The Siemens Packet That Should Rewrite the Maintenance Calendar​

The most concrete response is a disciplined triage sprint, not a theoretical debate about whether denial-of-service bugs are “critical enough.” This advisory gives defenders enough specificity to act: one CVE, one attack pattern, a high availability impact, affected product families, firmware targets for many devices, and clear mitigations for the rest.
  • Organizations should identify affected Siemens devices by exact product family, part number, firmware version, and role in the process network.
  • Devices with available Siemens firmware fixes should be scheduled for update after compatibility checks and operational impact review.

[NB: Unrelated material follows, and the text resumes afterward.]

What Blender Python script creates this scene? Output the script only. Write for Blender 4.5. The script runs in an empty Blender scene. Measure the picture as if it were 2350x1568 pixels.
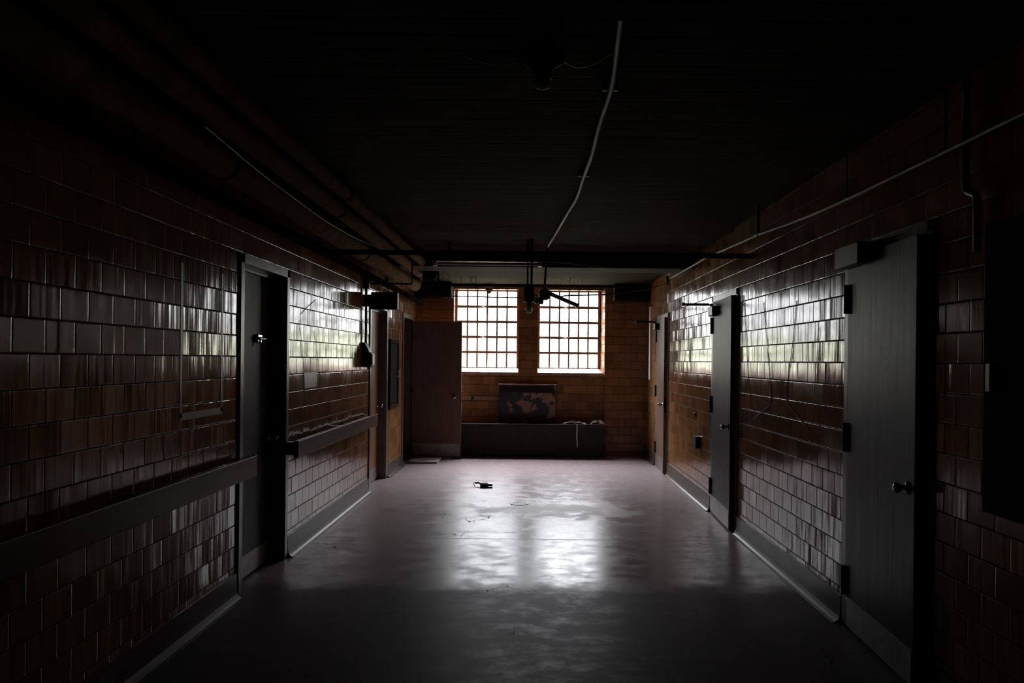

  • Devices without fixes should be isolated with trusted-source restrictions, firewall rules, and removal of unnecessary network paths.
  • Windows-managed remote access, engineering workstations, jump servers, and vendor support routes should be reviewed as possible paths to the affected devices.
  • Recovery plans should assume that exploitation may require manual restart, not merely automatic service recovery.
  • Unsupported or no-fix devices should be treated as modernization candidates rather than indefinite exceptions.
The broader lesson is that OT security cannot depend on the hope that industrial devices are invisible. CVE-2025-40833 is not the most technically exotic vulnerability in the world, but it lands in equipment that often sits at the center of real production networks. That makes it a governance problem, an architecture problem, and a maintenance problem all at once.
The forward path is not mystery work: update where Siemens has shipped fixes, constrain traffic where it has not, and stop treating legacy industrial connectivity as an acceptable unknown. The next advisory will have a different CVE and a different packet shape, but the organizations that come out ahead will be the same ones that use this one to tighten inventory, segmentation, and recovery before an attacker turns a crafted IPv4 request into an unscheduled outage.